5. Clarify your value proposition: In which mental box do you belong?
Shoppers want to make sense of the pecking order of a category in terms of value. Who’s the Acer, who’s the HP, who’s the IBM, and who’s the Apple?
Knowing how you want to be seen by shoppers in terms of value segmentation can go a long way toward informing not only the overall tone, but also the subtlest details of your packaging. Obviously, if you’re the value brand, you let your price communicate value, and you gear your packaging to suggest a quality comparable to higher-priced options. But if your pint of gelato is priced anywhere above private-label or value brands, you need to continually elevate what premium is and looks like.
Remember, just because you think your product is premium and say that it is, that doesn’t mean the shopper sees it that way. The shopper is deciding the value of your brand based on how your product compares with all the other packages on the shelf next to it.
6. Understand purchase drivers: If you don’t know them, you’re flying blind
It’s startling how many brands cannot name the top four or five purchase drivers consumers use to the shop their category. These are not differentiators; it’s a mental list shoppers bring to shelf to help them identify which products fit their primary baseline qualifications. These drivers should influence not only what you call out on your packaging and the hierarchy you employ, but also how you develop and market your products.
Have you done any research to understand the drivers for your product, and does your package work to address these? Are shoppers choosing a product in your category based on perceived quality? How do they measure quality? Are they looking for specific health-benefit callouts? Are they weary of certain ingredients? Do awards influence their purchase decision? Do they shop by flavor, or by variety?
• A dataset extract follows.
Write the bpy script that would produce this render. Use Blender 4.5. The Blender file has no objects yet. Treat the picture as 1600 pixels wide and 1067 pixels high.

If you’re uncertain how shoppers in your category buy, hire someone who’ll develop a well thought out, quantitative survey to dig up these insights, then use this information to inform what you feature, and how you feature it, on your packaging.
7. Define the product: Assume the shopper knows nothing!
Too many brands assume the shopper is willing to or capable of connecting the dots to understand what their products are about. If your product category or segment isn’t represented in at least 50% of the population’s fridges or pantries, go out of your way to provide context.
If you sell fruit-based cooking sauces in the condiments section, get down and dirty right on the principal display panel (PDP) and show the consumer what to do with the product. If you sell cassava root chips, tell them about cassava, where it comes from, how it’s processed, what it compares to in taste, and why they’d want it over a potato or veggie chip. In a scenario like this, there’s nothing you could put on a package that would provide more value to shoppers to encourage trial.
8. Design with the store in mind
Sales-effective packaging accounts for the realities of the physical store environment. Frosted-over freezer doors obscure vision, hang-tags intrude upon products stocked on the shelf below, lights cause reflections and shadows, and stocking preferences of retailers vary. It is crucial that you understand these factors, and it is these aspects that should influence what packaging substrates you use, whether or not you utilize dual PDPs, and where you place your most critical messaging.
For example, while shopping the packaged, sliced deli-meat category, I observed a brand whose primary differentiator callout of “more product for your money” was placed in the upper-right corner of the package, which was concealed by the retailer’s sale tags hanging from the shelves above. Without the context of “more for your money,” the brand looked like the most expensive option in the category. How many shoppers are turning away because of this simple oversight?